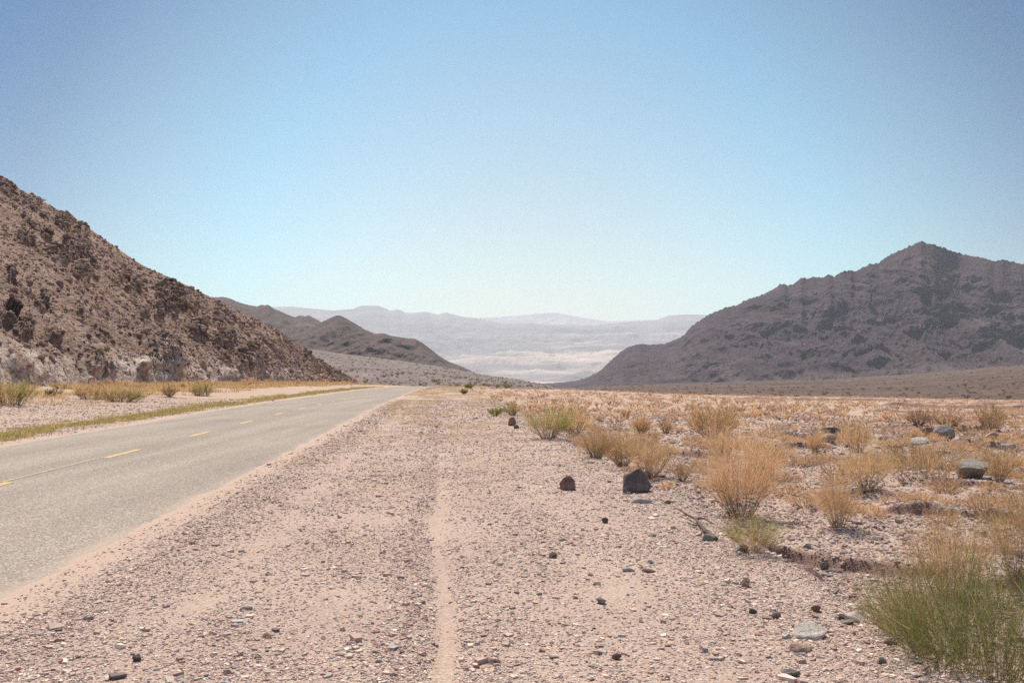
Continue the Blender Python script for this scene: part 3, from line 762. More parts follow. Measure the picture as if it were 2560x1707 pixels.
def bush_parts(r, R, H, n_main, n_twig, w, pal, pal2=None, frac2=0.0, spread=1.0, twig_len=0.26, base_r=0.16, loose=0.5, fuzz=1.0, low=0.25):
    """returns (stems V,F,C), (foliage V,F,C): stems fan out of the root like a broom, fine twigs fill a rounded dome"""
    az = r.uniform(0, 2 * math.pi, n_main); th = np.arccos(r.uniform(math.cos(math.radians(min(82, 72 * spread))), 1.0, n_main))
    rb = base_r * R * np.sqrt(r.uniform(0, 1, n_main))
    root = np.stack([rb * np.cos(az), rb * np.sin(az), np.full(n_main, -0.02 * H)], -1)
    lump = 0.86 + 0.30 * fbm(np.cos(az) * 1.3 + th * 1.1, np.sin(az) * 1.3 + 4.0, 2, int(r.integers(500)))
    tip = np.stack([R * np.sin(th) * np.cos(az), R * np.sin(th) * np.sin(az), H * np.cos(th)**0.6], -1) * (lump * r.uniform(0.6, 1.0, n_main)**0.7)[:, None]
    d = tip - root; L = np.linalg.norm(d, axis=1); d = d / L[:, None]
    bend = r.normal(0, 0.10, (n_main, 3)) + np.array([0, 0, 0.06])
    V1, F1, C1, cen = ribbons(root, d, L, w * r.uniform(1.0, 1.7, n_main), bend, C_WOOD[r.integers(len(C_WOOD), size=n_main)] * r.uniform(0.9, 1.5, (n_main, 1)), r, 4, 0.35)
    m = r.integers(n_main, size=n_twig); t = r.uniform(low, 1.0, n_twig)**(0.6 if low > 0.2 else 0.8)
    p = root[m] + d[m] * (L[m] * t)[:, None] + bend[m] * (t**2)[:, None] * L[m][:, None]
    dd = unit(d[m] * 0.9 + r.normal(0, loose, (n_twig, 3)) + np.array([0, 0, 0.25]))
    tl = 0.5 * (H + R) * twig_len * r.uniform(0.35, 1.2, n_twig)
    q2 = pal2 if pal2 is not None else pal
    side = fbm(p[:, 0] / R * 1.1 + 3, p[:, 1] / R * 1.1 + p[:, 2] / H, 2, int(r.integers(500)))
    g = r.uniform(0, 1, n_twig) < np.clip(frac2 + 1.6 * frac2 * side * (1 if frac2 < 0.9 else 0), 0, 1)
    c = np.where(g[:, None], q2[r.integers(len(q2), size=n_twig)], pal[r.integers(len(pal), size=n_twig)]) * r.uniform(0.8, 1.2, (n_twig, 1))
    V2, F2, C2, _ = ribbons(p, dd, tl, w * fuzz * r.uniform(0.6, 1.1, n_twig), r.normal(0, 0.18, (n_twig, 3)) + np.array([0, 0, 0.05]), c, r, 2, 0.3)
    kz, kr = H / np.percentile(V2[:, 2], 98.5), R / np.percentile(np.hypot(V2[:, 0], V2[:, 1]), 97)
    for V in (V1, V2): V *= np.array([kr, kr, kz])
    V2[:, 2] = np.clip(V2[:, 2], -0.01 * H, None)
    return (V1, F1, C1), (V2, F2, C2)

def make_bush(name, loc, parts, label, cat, group=None):
    o = empty(name, loc)
    (a, b) = parts
    obj("stems", np_mesh("stems", *a[:2], M_PLANT, a[2], None, True), o)
    obj("foliage", np_mesh("foliage", *b[:2], M_PLANT, b[2], None, True), o)
    tag(o, label, cat, group)
    return o

def single(parts): 
    (a, b) = parts
    return np.concatenate([a[0], b[0]]), np.concatenate([a[1], b[1] + len(a[0])]), np.concatenate([a[2], b[2]])

# the bushes that can be pointed at: pixel of the foot, width and height in photograph pixels
BIG = [
 ("big_green", 2480, 1800, 640, 310, C_DEEP, C_STRAW, 0.2, "large dark green bush filling the bottom right corner", "green_bush"),
 ("g2", 2260, 1590, 260, 150, C_GREEN, C_STRAW, 0.45, "thin yellow green bush with bleached sticks at its foot, left of the dark green one", "green_bush"),
 ("o1", 2375, 1500, 260, 240, C_STRAW, C_GREEN, 0.10, "tall sparse orange bush rising right behind the large green corner bush", "dry_bush"),
 ("o2", 2545, 1450, 230, 230, C_STRAW, C_GREEN, 0.25, "rust orange bush cut by the right edge of the photo, behind the green corner bush", "dry_bush"),
 ("o3", 2095, 1318, 140, 135, C_STRAW, None, 0, "neat fan shaped orange bush standing alone above the eroded bank", "dry_bush"),
 ("o4", 1850, 1295, 260, 215, C_STRAW, C_GREY, 0.2, "largest orange bush, spreading just right of the dark boulder", "dry_bush"),
 ("o5", 1880, 1382, 170, 105, C_STRAW, C_GREEN, 0.55, "low orange and yellow green clump at the near end of the eroded bank", "dry_bush"),
 ("o6", 1915, 1190, 150, 115, C_STRAW, C_GREY, 0.2, "orange bush peeking out behind the largest orange bush", "dry_bush"),
 ("o7", 2165, 1226, 165, 120, C_STRAW, C_GREEN, 0.15, "wide orange bush directly behind the neat fan shaped one", "dry_bush"),
 ("o8", 2305, 1205, 230, 110, C_OLIVE, C_STRAW, 0.45, "broad brown olive bush left of the white topped boulder", "dry_bush"),
 ("o9", 2495, 1205, 95, 85, C_STRAW, C_OLIVE, 0.4, "small brown bush right of the white topped boulder", "dry_bush"),
 ("o10", 2145, 1130, 95, 80, C_STRAW, C_GREEN, 0.15, "upright orange bush beside the rounded tan rock", "dry_bush"),
 ("o11", 2040, 1132, 70, 52, C_STRAW, None, 0, "small orange bush left of the rounded tan rock", "dry_bush"),
 ("o12", 1785, 1098, 160, 92, C_STRAW, C_OLIVE, 0.2, "big rounded orange bush with a dark hollow at its foot, middle of the plain", "dry_bush"),
 ("o13", 1370, 1097, 140, 85, C_STRAW, C_GREEN, 0.55, "bush half green and half orange at the edge of the gravel shoulder", "dry_bush"),
 ("o14", 1440, 1090, 110, 78, C_STRAW, C_GREEN, 0.25, "orange bush touching the right side of the half green one", "dry_bush"),
 ("o15", 1490, 1145, 120, 82, C_STRAW, C_GREY, 0.2, "straw coloured clump in the row leading down to the dark boulder, farthest of the row", "dry_bush"),
 ("o16", 1555, 1165, 130, 92, C_STRAW, C_GREEN, 0.15, "straw coloured clump in the row leading down to the dark boulder, second from the boulder", "dry_bush"),
 ("o17", 1625, 1195, 130, 105, C_STRAW, C_GREEN, 0.08, "bright orange clump right behind the dark boulder", "dry_bush"),
 ("o18", 1706, 1203, 62, 52, C_GREY, C_STRAW, 0.5, "small grey twiggy bush with a dark foot, right of the dark boulder", "dry_bush"),
 ("o19", 1238, 1040, 46, 24, C_GREEN, None, 0, "small bright green bush on the gravel shoulder, left of the half green bush", "green_bush"),
 ("o20", 1283, 1038, 56, 36, C_STRAW, C_GREEN, 0.5, "yellow green tuft between the small green bush and the half green bush", "dry_bush"),
 ("o21", 1603, 1085, 62, 44, C_STRAW, None, 0, "compact orange bush left of the big rounded one in the middle of the plain", "dry_bush"),
 ("o22", 1665, 1083, 50, 38, C_STRAW, C_GREY, 0.3, "small orange bush close to the left side of the big rounded one", "dry_bush"),
 ("o23", 2478, 1075, 100, 68, C_STRAW, C_OLIVE, 0.35, "orange bush with an olive top near the right edge, above the pale boulders", "dry_bush"),
 ("o24", 2300, 1062, 80, 42, C_GREY, C_STRAW, 0.2, "pinkish grey twiggy bush above the pale boulders", "dry_bush"),
 ("o25", 2370, 1070, 75, 40, C_STRAW, C_GREY, 0.5, "faded straw bush behind the dark red rock", "dry_bush"),
 ("o26", 1160, 985, 24, 14, C_GREEN, None, 0, "dark green shrub beside the road end on the crest, nearer of the two", "green_bush"),
 ("o27", 1172, 970, 28, 11, C_OLIVE, C_GREEN, 0.3, "olive shrub beside the road end on the crest, farther of the two", "green_bush"),
 ("o28", 1810, 1140, 120, 70, C_STRAW, C_GREY, 0.3, "low straw bush between the big rounded bush and the largest orange bush", "dry_bush"),
 ("l1", 22, 1012, 150, 66, C_STRAW, C_GREEN, 0.5, "orange and green bush at the left edge of the photo, below the hillside", "dry_bush"),
 ("l2", 132, 990, 46, 22, C_OLIVE, None, 0, "dark low shrub in front of the pale rock at the foot of the hill", "dry_bush"),
 ("l3", 305, 1004, 130, 32, C_GREEN, C_STRAW, 0.5, "long yellow green clump on the far side of the road, below the hillside", "green_bush"),
 ("l4", 228, 998, 90, 38, C_STRAW, C_OLIVE, 0.2, "orange bush left of the long yellow green clump across the road", "dry_bush"),
 ("l5", 505, 990, 70, 34, C_GREEN, C_STRAW, 0.5, "rounded green bush across the road under the dark outcrops", "green_bush"),
 ("l6", 425, 992, 50, 32, C_STRAW, C_OLIVE, 0.4, "brown orange bush just left of the rounded green one across the road", "dry_bush"),
]
r = np.random.default_rng(21)
bush_spots = []
for (key, bx, by, bw, bh, pal, pal2, f2, label, cat) in BIG:
    if by > 1707:
        X, Y = (bx - 1280) / FPX * 5.5, 5.5; Z = float(ground(X, Y)); d = 5.2; bh = bh; 
    else:
        X, Y, Z = gpoint(bx, by)
    k = Y / FPX; R, H = bw * k / 2, bh * k
    dens = 1.0 if bw < 60 else (1.6 if bw < 120 else 2.6)
    nm, nt = int(55 * dens), int(900 * dens)
    if key == "big_green": nm, nt = 420, 15000
    if key in ("g2", "o1", "o2"): nm, nt = 170, 3000
    if key == "o4": nm, nt = 220, 4200
    w = max(0.0022, 0.30 * Y / 996)
    w *= 0.62 if Y < 30 else 0.85; nt = int(nt * 1.05)
    p = bush_parts(r, R, H, nm, nt, w, pal, pal2, f2, twig_len=0.16 if key == "big_green" else 0.26, low=0.06 if key in ("big_green", "g2") else 0.25, base_r=0.4 if bw > 2 * bh else 0.16)
    make_bush(cat, (X, Y, Z - 0.01), p, label, cat.replace("_", " "))
    bush_spots.append((X, Y, R))
BS = np.array(bush_spots)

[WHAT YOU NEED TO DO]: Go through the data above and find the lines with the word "pixels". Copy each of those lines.

[FULL SOLUTION]:
Continue the Blender Python script for this scene: part 3, from line 762. More parts follow. Measure the picture as if it were 2560x1707 pixels.
# the bushes that can be pointed at: pixel of the foot, width and height in photograph pixels